Who knows what other treasures it may reveal, in the hollow of Dead Men…

Perhaps you yourself could possess this knowledge, this map.

Dead Man’s Hollow is a public open space about fifteen miles south of Pittsburgh, just off the Youghiogheny River (“The Yough”, pronounced like ‘rock’), which itself is a major tributary of the Monongahela river. The hollow was once a clay quarry, then a brick manufacturing company, and then the Union Sewer Company, which manufactured large clay pipes for storm and sewer drainage systems.
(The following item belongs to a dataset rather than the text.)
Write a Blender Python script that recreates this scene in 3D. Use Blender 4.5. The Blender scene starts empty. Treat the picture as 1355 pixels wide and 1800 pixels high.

The Hollow is managed by the Allegheny Land Trust, a non-profit which stewards dozens of open spaces in Allegheny County. City of Play and the Trust worked together to figure out the logistics of the treasure hunt. The trust provided me with notes, archival materials, and reports about the Hollow, its history, and its lore.

I’ve done my own exploration of the area in years past, and during the planning process, I visited the site two or three more times. Once we had located a site for treasure excavation, we spread out and looked for clues in the landscape, which might direct the public towards the treasure.

The map I created represents, in the snippets of text and image it presents, a synthesis of these clues: the history and myth of the land, information about the flora and fauna of the Hollow, and the details of HP Witherspoon’s interaction with the Hollow.

Its success is in its use - the map worked! After a few hours of puzzling and digging, members of the public located the treasure, and subsequently unburied it!